On self-correcting systems: In my model of manifesting, the manifesting affects your decisions, and possibly the decisions of other people, depending on the command you use and how the software is configured. Since all those decisions are already possible within whatever self-correcting social system or physical system or whatever system we’re talking about, I don’t see the problem. But this sounds like a great idea to explore somewhere that you can write a few thousand words, and leave me a pointer to it.
Sorry, about the will of God stuff, but I was trying to explain is that in a metaphysical theory of the Will of God, it is not understandable to mortal minds and no matter what you do it always lead to the best in the end, that if you believe in “the best of all possible worlds” hypothesis.

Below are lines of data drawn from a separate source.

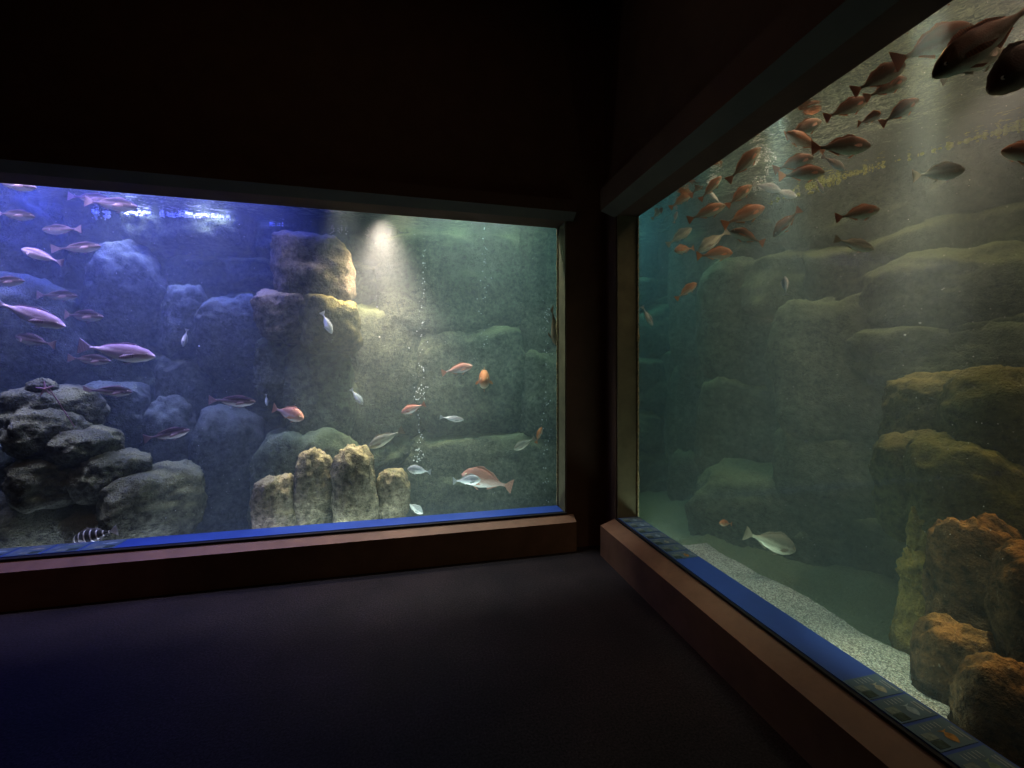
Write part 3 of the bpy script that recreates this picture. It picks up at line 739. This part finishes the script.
# ------------------------------------------------------------------ bubbles, froth and glint blobs, specks
def blobs(name, pts, mat, label, cat, sub=1):
    vs, fs = [], []
    bm = bmesh.new(); bmesh.ops.create_icosphere(bm, subdivisions=sub, radius=1)
    bv = [v.co.copy() for v in bm.verts]; bf = [[v.index for v in f.verts] for f in bm.faces]; bm.free()
    for p, r in pts:
        n = len(vs); vs += [tuple(p+c*r) for c in bv]; fs += [tuple(i+n for i in f) for f in bf]
    o = obj(name, (vs, [], fs), M[mat], None, True); return tag(o, label, cat, kind='stuff')
def col_pts(a, b, n, d, side, j=2.2, r=(.003, .008)):
    pts = []
    for _ in range(n):
        f = random.random(); px = a[0]+(b[0]-a[0])*f+random.gauss(0, j); py = a[1]+(b[1]-a[1])*f
        t = t_y(px, py, YG+.06+d) if side == 'L' else t_x(px, py, XG+.06+d)
        pts.append((at_t(px, py, t), random.uniform(*r)))
    return pts
blobs('bubble', col_pts((424, 250), (418, 470), 70, .7, 'L')+col_pts((421, 385), (419, 400), 22, .6, 'L', 4)+col_pts((419, 448), (418, 462), 22, .6, 'L', 3), 'bubble', 'string of air bubbles rising over the small silver bream', 'bubbles')
blobs('bubble', col_pts((546, 300), (546, 505), 80, .25, 'L', 2.5, (.002, .006)), 'bubble', 'fine bubbles rising along the pillar side of left window', 'bubbles')
blobs('bubble', col_pts((483, 205), (484, 350), 40, .9, 'L', 3), 'bubble', 'faint bubbles rising above the head-on orange bream', 'bubbles')
def line_pts(a, b, n, plane, side, jy=2, r=(.003, .01)):
    pts = []
    for _ in range(n):
        f = random.random(); px = a[0]+(b[0]-a[0])*f; py = a[1]+(b[1]-a[1])*f+random.gauss(0, jy)
        if plane == 'surf':
            t = (ZW-.012-EYE)/ray(px, py).z; p = at_t(px, py, t)
            if side == 'L' and p.y > 5.0: p = at_t(px, py, t_y(px, py, 5.0))
            pts.append((p, random.uniform(*r)))
        else:
            t = t_y(px, py, plane) if side == 'L' else t_x(px, py, plane)
            pts.append((at_t(px, py, t), random.uniform(*r)))
    return pts
fp = []
for a, b, n, jy, r in (((92, 214), (110, 216), 40, 3, (.004, .015)), ((122, 215), (150, 216), 90, 3.5, (.004, .018)), ((160, 216), (200, 217), 60, 1.6, (.003, .010)),
        ((180, 215), (232, 219), 90, 1.2, (.003, .010)), ((270, 226), (300, 229), 50, 1.5, (.003, .009)), ((330, 231), (350, 233), 18, 2, (.003, .007)), ((365, 235), (420, 238), 60, 1, (.003, .006)),
        ((440, 240), (556, 244), 70, 1, (.002, .005)), ((5, 207), (52, 210), 50, 1.6, (.003, .008))):
    fp += line_pts(a, b, n, 'surf', 'L', jy*.6, r)
blobs('froth', fp, 'glint_foam', 'white froth blobs standing in for light glints along the waterline of left window', 'froth')  # white blobs added in place of light sparkling on the waterline
fp = []
for a, b, n, jy, r in (((753, 187), (762, 184), 40, 4, (.003, .012)), ((764, 175), (776, 150), 60, 5, (.002, .007)), ((640, 222), (660, 219), 30, 1, (.002, .006))):
    fp += line_pts(a, b, n, 2.6, 'R', jy, r)
blobs('froth', fp, 'glint_foam', 'pale froth splashing at the surface beside the shoal', 'froth')
pts = []
for _ in range(420):
    px, py = random.uniform(0, 556), random.uniform(190, 520); pts.append((at_t(px, py, t_y(px, py, YG+.1+random.random()**1.3*.9)), random.uniform(.001, .0028)))
for _ in range(320):
    px, py = random.uniform(650, 1024), random.uniform(0, 560); pts.append((at_t(px, py, t_x(px, py, XG+.1+random.random()*.8)), random.uniform(.0008, .0022)))
for px, py in ((377, 307), (379.5, 337), (409, 348), (199, 346), (920, 323), (960, 348), (905, 335)):
    pts.append((at_t(px, py, 3.9 if px < 600 else 2.9), .008))
blobs('speck', pts, 'glint_foam', 'tiny pale food specks drifting through the water', 'particles', 1)

M['yellow_algae'] = plain('yellow_green_algae', (.42, .42, .10), .9, scale=60, var=.5)
fp = []
for a, b, n, jy in (((806, 187), (840, 178), 160, 3), ((842, 176), (884, 163), 90, 2), ((890, 156), (1024, 126), 260, 2.5), ((1024, 126), (1100, 108), 80, 3), ((742, 206), (800, 194), 70, 2)):
    for _ in range(n):
        f = random.random(); px = a[0]+(b[0]-a[0])*f; py = a[1]+(b[1]-a[1])*f+random.gauss(0, jy); t = 1
        while at_t(px, py, t).x < xwall(at_t(px, py, t).y)-.30: t += .01
        fp.append((at_t(px, py, t), random.uniform(.004, .014)))
blobs('algae', fp, 'yellow_algae', 'yellow-green algae band along the waterline of the right rock wall', 'algae')

# ------------------------------------------------------------------ water
bm = bmesh.new()
P2 = [(-5.75, YG+.062), (XG+.062, YG+.062), (XG+.062, -2.75), (3.95, -2.75), (3.95, 5.65), (-5.75, 5.65)]
lo = [bm.verts.new((x, y, ZB-.3)) for x, y in P2]; hi = [bm.verts.new((x, y, ZW+.01)) for x, y in P2]
bm.faces.new(lo[::-1]); bm.faces.new(hi)
for i in range(6): bm.faces.new((lo[i], lo[(i+1) % 6], hi[(i+1) % 6], hi[i]))
tag(obj('water', bm, M['water']), 'hazy blue-green sea water filling the tank', 'water', kind='stuff')
bm = bmesh.new(); v = [bm.verts.new((x, y, ZW)) for x, y in P2]; bm.faces.new(v)
tag(obj('water_surface', bm, M['surface']), 'rippled surface of the tank water seen from below', 'water', kind='stuff')

# ------------------------------------------------------------------ lights
def area(name, loc, size, power, col, rot=(0, 0, 0), spread=PI):
    l = bpy.data.lights.new(name, 'AREA'); l.shape = 'RECTANGLE'; l.size, l.size_y = size; l.energy = power; l.color = col; l.spread = spread
    o = bpy.data.objects.new(name, l); C.objects.link(o); o.location = loc; o.rotation_euler = rot; return o
def spot(name, loc, to, power, col, cone, blend=.6, rad=.06):
    l = bpy.data.lights.new(name, 'SPOT'); l.energy = power; l.color = col; l.spot_size = math.radians(cone); l.spot_blend = blend; l.shadow_soft_size = rad
    o = bpy.data.objects.new(name, l); C.objects.link(o); o.location = loc
    o.rotation_euler = (Vector(to)-Vector(loc)).to_track_quat('-Z', 'Y').to_euler(); return o
area('blue_tank_light', (-2.7, 4.3, 3.7), (3.0, .9), 160, (.06, .09, 1.0))
area('violet_fill', (-2.5, 3.80, 3.6), (2.6, .10), 48, (.78, .64, 1.0), (0, 0, 0), math.radians(80))  # added fill to brighten the fish near the left pane
spot('glint_fill', (-2.75, 4.75, 3.45), (-2.75, 4.95, 2.7), 60, (.95, .88, 1.0), 75, .9)  # added spot to whiten the waterline glint blobs
spot('glint_fill', (-2.05, 4.75, 3.45), (-2.05, 4.95, 2.7), 50, (.95, .88, 1.0), 75, .9)  # second added spot for the same glint blobs
area('green_tank_light', (.7, 4.5, 3.7), (1.4, .6), 14, (.55, .95, .68))
area('front_fill', (.45, 3.84, 3.6), (1.2, .10), 36, (1.0, .95, .88), (0, 0, 0), math.radians(80))  # added fill to brighten the fish towards the pillar
area('teal_tank_light', (2.2, 4.3, 3.7), (.8, 1.0), 26, (.34, .85, .92))
area('warm_tank_light', (2.9, 1.4, 3.7), (.7, 2.2), 30, (1.0, .58, .40))
area('shoal_light', (2.7, 2.4, 3.6), (.4, 1.4), 22, (1.0, .70, .46))
spot('lamp_glow', (-.32, 4.42, 3.08), (-.32, 4.25, 0), 700, (1.0, .66, .54), 80, 1.0, .12)
spot('column_lamp', (.15, 4.35, 3.45), (-.75, 4.6, 2.35), 230, (1.0, .72, .38), 46, .8)
spot('boulder_lamp', (-.55, 3.72, 3.6), (-.72, 4.0, .6), 420, (1.0, .82, .55), 24, .7)
spot('gravel_lamp', (1.95, 1.2, 3.0), (2.10, 1.40, .15), 430, (1.0, .88, .66), 19, .9)
spot('gravel_mid_lamp', (1.95, 1.9, 3.0), (2.10, 2.0, .15), 150, (.85, 1.0, .85), 34, 1.0)
area('left_belly_fill', (-2.3, 3.76, .12), (2.6, .08), 9, (.72, .74, 1.0), (PI, 0, 0))  # unseen fill added from below to lighten fish bellies
area('middle_belly_fill', (.0, 3.76, .12), (2.0, .08), 9.5, (.85, 1.0, .95), (PI, 0, 0))  # unseen belly fill added under the middle fish
area('right_belly_fill', (1.955, 2.2, .19), (.07, 2.0), 7, (.75, .95, .82), (PI, 0, 0))  # unseen belly fill added along the right pane
spot('shaft_lamp', (3.0, 1.3, 3.3), (2.6, 3.0, 0), 240, (1.0, .62, .48), 44, 1.0)
spot('rock_lamp', (3.1, .75, 3.5), (2.42, 1.05, .8), 260, (1.0, .50, .18), 22, .8)
spot('spur_lamp', (2.5, 1.45, 3.5), (2.5, 1.42, .6), 80, (1.0, .82, .30), 16, .8)
# dim room light
spot('room_lamp', (.2, 1.6, 4.9), (1.5, 2.2, .2), 95, (1.0, .52, .22), 36, 1.0, .3)
spot('red_floor_fill', (.9, 1.2, 4.9), (1.15, 2.15, 0), 110, (1.0, .38, .25), 20, 1.0, .3)  # added overhead spot that makes the reddish patch on the floor
spot('ledge_fill', (-2.4, 1.2, 4.9), (-2.5, 3.2, .2), 55, (1.0, .45, .42), 26, 1.0, .3)  # added pinkish spot to tint the left ledge
area('room_fill', (-.6, .6, 5.0), (3, 3), 11, (1.0, .66, .45))
w = bpy.data.worlds.new('world'); bpy.context.scene.world = w; w.use_nodes = True
w.node_tree.nodes['Background'].inputs[0].default_value = (.01, .008, .008, 1); w.node_tree.nodes['Background'].inputs[1].default_value = .15

sc = bpy.context.scene
sc.view_settings.view_transform = 'Standard'; sc.view_settings.look = 'None'; sc.view_settings.exposure = .12; sc.view_settings.gamma = .84
sc.cycles.transparent_max_bounces = 16; sc.cycles.volume_bounces = 1; sc.cycles.max_bounces = 8
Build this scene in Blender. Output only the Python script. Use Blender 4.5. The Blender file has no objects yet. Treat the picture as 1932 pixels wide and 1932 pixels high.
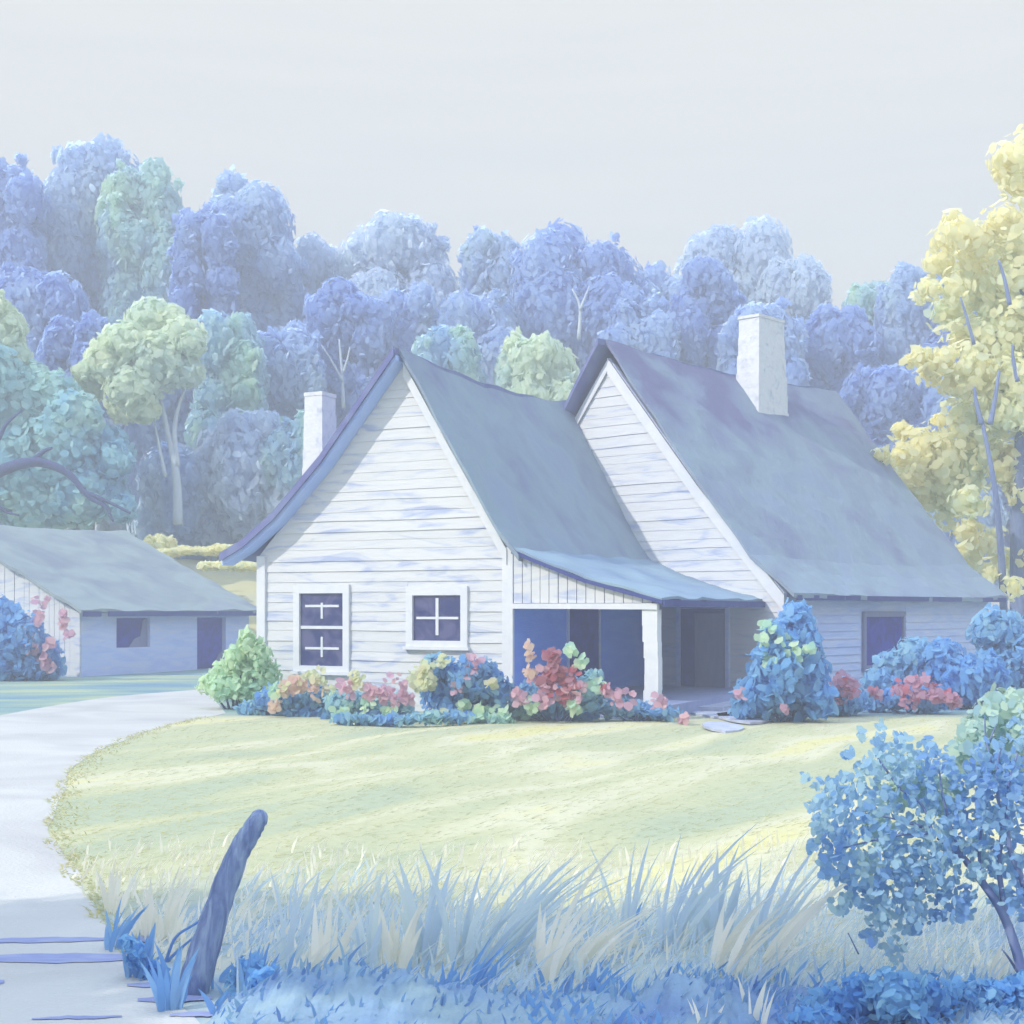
import bpy, math, random
import numpy as np
from mathutils import Vector
random.seed(7); rng = np.random.default_rng(11)
scene = bpy.context.scene
COL = scene.collection
F = 2654.0; CX = 966.0; HY = 1150.0; EYE = 2.3      # focal length, centre and horizon in a 1932 px frame; eye height in m

def pt(px, py, Y):                                  # a place at distance Y seen at a given spot of the view
    return np.array([(px-CX)/F*Y, Y, EYE-(py-HY)/F*Y])
def gnd(px, py):                                    # the spot of flat ground seen there
    Y = EYE*F/(py-HY); return np.array([(px-CX)/F*Y, Y, 0.0])
def lin(c):
    return tuple(((v/255)/12.92 if v/255 <= .04045 else ((v/255+.055)/1.055)**2.4) for v in c)

# ---------------------------------------------------------------- materials
MATS = {}
def mat(name, cols, scale=(1,1,1), size=1.0, k=1.0, tint=None, rough=.9, bump=0.0, bsize=8, distort=1.2, detail=4, rot=(0,0,0), spec=.15, trans=0.0, lo=.32, hi=.68, ridge=None):
    """cols: sRGB colours spread over a noise (and, for foliage, over the random tint of each leaf)"""
    m = bpy.data.materials.new(name); m.use_nodes = True
    nt = m.node_tree; N = nt.nodes; L = nt.links
    p = N['Principled BSDF']; p.inputs['Roughness'].default_value = rough
    p.inputs['Specular IOR Level'].default_value = spec
    tc = N.new('ShaderNodeTexCoord'); mp = N.new('ShaderNodeMapping')
    mp.inputs['Scale'].default_value = scale; mp.inputs['Rotation'].default_value = rot
    L.new(tc.outputs['Object'], mp.inputs['Vector'])
    n = N.new('ShaderNodeTexNoise'); n.inputs['Scale'].default_value = size
    n.inputs['Detail'].default_value = detail; n.inputs['Distortion'].default_value = distort
    L.new(mp.outputs[0], n.inputs['Vector'])
    src = n.outputs['Fac']
    mr = N.new('ShaderNodeMapRange'); mr.inputs['From Min'].default_value = lo; mr.inputs['From Max'].default_value = hi
    L.new(src, mr.inputs['Value']); src = mr.outputs[0]
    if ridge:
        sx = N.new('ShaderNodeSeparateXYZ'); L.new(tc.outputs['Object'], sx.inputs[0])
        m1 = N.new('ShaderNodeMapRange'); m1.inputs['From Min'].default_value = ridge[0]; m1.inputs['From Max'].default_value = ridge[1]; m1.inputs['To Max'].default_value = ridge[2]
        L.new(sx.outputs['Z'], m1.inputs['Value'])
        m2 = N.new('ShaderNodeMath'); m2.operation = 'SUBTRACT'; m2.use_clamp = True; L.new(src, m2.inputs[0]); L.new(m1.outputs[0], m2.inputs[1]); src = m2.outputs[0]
    if tint is not None:
        a = N.new('ShaderNodeAttribute'); a.attribute_name = 'tint'
        mx = N.new('ShaderNodeMix'); mx.inputs['Factor'].default_value = tint
        L.new(src, mx.inputs[2]); L.new(a.outputs['Fac'], mx.inputs[3]); src = mx.outputs[0]
    r = N.new('ShaderNodeValToRGB'); e = r.color_ramp.elements
    for i, c in enumerate(cols):
        pos = i/max(1, len(cols)-1)
        el = e[0] if i == 0 else (e[1] if i == 1 else e.new(pos))
        el.position = pos
    for i, c in enumerate(sorted(e, key=lambda q: q.position)):
        cc = lin(cols[i]) if i < len(cols) else lin(cols[-1]); c.color = (cc[0]*k, cc[1]*k, cc[2]*k, 1)
    if len(cols) == 1: e[1].color = e[0].color
    L.new(src, r.inputs[0]); L.new(r.outputs[0], p.inputs['Base Color'])
    if bump:
        b = N.new('ShaderNodeBump'); b.inputs['Strength'].default_value = bump; b.inputs['Distance'].default_value = .05
        n2 = N.new('ShaderNodeTexNoise'); n2.inputs['Scale'].default_value = bsize; n2.inputs['Detail'].default_value = 5
        L.new(mp.outputs[0], n2.inputs['Vector']); L.new(n2.outputs['Fac'], b.inputs['Height']); L.new(b.outputs[0], p.inputs['Normal'])
    if trans:
        t = N.new('ShaderNodeBsdfTranslucent'); L.new(r.outputs[0], t.inputs['Color'])
        ms = N.new('ShaderNodeMixShader'); ms.inputs[0].default_value = trans
        L.new(p.outputs[0], ms.inputs[1]); L.new(t.outputs[0], ms.inputs[2]); L.new(ms.outputs[0], N['Material Output'].inputs['Surface'])
    MATS[name] = m; return m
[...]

So even if we have free will, the things that are outside our control will make the reality move in the direction of the will of God independently. So in that model you would have that everything you do will end manifesting the will of God, but you can make the best decision (the one that benefit you the most) if you know the plan of God at large (that is making the world the best of all possible worlds).
About the self regulating systems, well I need to study more of Systems Theory, Nonlinear Sciences and Chaos theory. But maybe when I feel ready I will make an essay on that issue.
That makes sense. What I’d recommend is, when talking to someone who uses a concept like “Will of God,” try to interpret that as something that makes sense. For me, I interpret it as “the events that would happen without any magick.” So, attuning yourself to the will of god becomes “psychic intuitions about what will already happen,” and perhaps “psychic intuitions about how manifesting for certain things will turn out in the long run.” And now it makes sense that, the better you are in tune with the will of god, the better you can do manifesting. I find those discussions much more productive than if I get caught up in their choice of terms.
Hope it helps.
Thanks guys. Ona: Those replies make it much clearer, and I really liked seeing how you think about this. I’m going to do a followup post in a few days.
@wsa, I think the Taoist approach fits right in with very similar perspectives, yes. I think the examples you offer are good examples.
Re: the will of god stuff, I’m not hung up on the terminology. It happens to be the wording that works best for me right now. I would say (referencing Mike’s “that which would happen without magick”) that perhaps better would be “that which is happening (regardless)”. That which manifests out of the infinite causes and conditions of all of time, at every moment. Magick ‘works’ (from our view) when it happens to align our seeing with that which already is. In that sense I am finding the last part of my post the most resonant at the moment, where the Benedictine guy says “prayer doesn’t change God, it changes us to be more in alignment with God” (not an exact quote). Or, as my former teacher said “Magick is the art and science of experiencing Truth.” Fun discussion…
I disagree with only one point of what you said. Magick is only a way to do things (using your will and other rules of magick to make things manifest, including telepathy and intuition). The important thing is that no matter how powerful you are as a “magician”, if there is a “will of God” then you can’t go against it. You simply can’t, but you can make the prayer (or other kind of magick) and its even possible that you succeed, but if is according the “will of God” it will bring you more benefits that if isn’t.
Hi f3n – I think magick tends to be thought of as a technique for making stuff happen and developing special powers, but it can also be a practice for self-transformation, so to speak (a practice that moves one to be more in line with the movement of the universe, rather than changing the universe to be more in line with ones personal desires). It’s not the common use of the term but I’ve been finding it a more useful way to think of it lately. I suppose it depends on ones intentions and goals, whether it can or will function like that.